Shahi’s retraction ‘can backfire’

  • Will have no effect on outcome of the case: Lawyers

Kathmandu, October 21

Parliament Secretariat staffer Roshani Shahi, who registered an application at Kathmandu District Court yesterday retracting her statement lodged in a first information report accusing former speaker Krishna Bahadur Mahara of attempting to rape her, may face action on her latest move.

Prof Rajit Bhakta Pradhananga, who specialises in criminology, said, “As per Section 89 of the new penal code, Kathmandu District Court can take suo motu action against Shahi if it believes she has tried to prepare false evidence, as doing so is an offence against public justice.”

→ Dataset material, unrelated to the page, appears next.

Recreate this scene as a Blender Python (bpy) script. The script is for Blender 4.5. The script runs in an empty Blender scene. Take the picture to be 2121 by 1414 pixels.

Pradhananga said there were a few cases where the persons who had lodged FIRs were punished for retracting their statements later.

Spokesperson for the Office of the Attorney General Sanjeeb Raj Regmi said in criminal cases the court allowed victims to record their statements only when it served them notices to do so on particular dates. “A victim cannot approach the court anytime to say what s/he wants to,” Regmi said. He said a victim could, however, always assist police if s/he came up with new piece of evidence to support her/his claims.

Lawyers say Shahi’s latest statement cannot make any difference if police file an attempt-to-rape case against Mahara in the court and there are other evidences to corroborate the victim’s claims that she first made in her FIR.

There are a number of sexual violence and women trafficking cases where courts have convicted the accused despite the victim’s retraction, said a government attorney who preferred anonymity.  “Courts take cognisance of the fact that in cases of sexual violence, victims face pressure to retract their statement. Therefore, courts decide such cases on the basis of other evidences,” the source added.

Senior Advocate Satish Krishna Kharel cited a case of a man who lodged an FIR with Kathmandu police on 6 October 2018, alleging that her daughter was raped by a man who brought her from a Tarai district to Kathmandu where he and two other persons who knew his daughter raped her.

According to Kharel, the victim, who was a juvenile at the time of the incident, later filed a habeas corpus petition stating that the accused did not do anything to her and was innocent, but the court did not entertain her petition. Prior to that, the victim had also filed an application at Kathmandu District Court retracting her statement.

According to Kharel, the victim even said that her father coerced her into signing the document at Janasewa Police Station in Kathmandu.

“Kathmandu District Court has convicted the man of rape and imposed a jail sentence of 10 years and a fine of Rs 50,000 on him,” Kharel said. He added that the case was sub judice in a high court. KDC convicted the accused on the basis of circumstantial evidence and the statement the victim had recorded before police.

He said the court convicted the accused even though the doctor who had examined the victim deposed in the court that despite rupturing of the victim’s hymen, there was no conclusive evidence that could suggest she had been raped.

“This case shows that a victim’s retraction of her statement has no meaning if the court finds other evidence to corroborate the FIR,” Kharel said.  He said the court had the authority to punish a victim under perjury law if it was proved that she had made a false claim.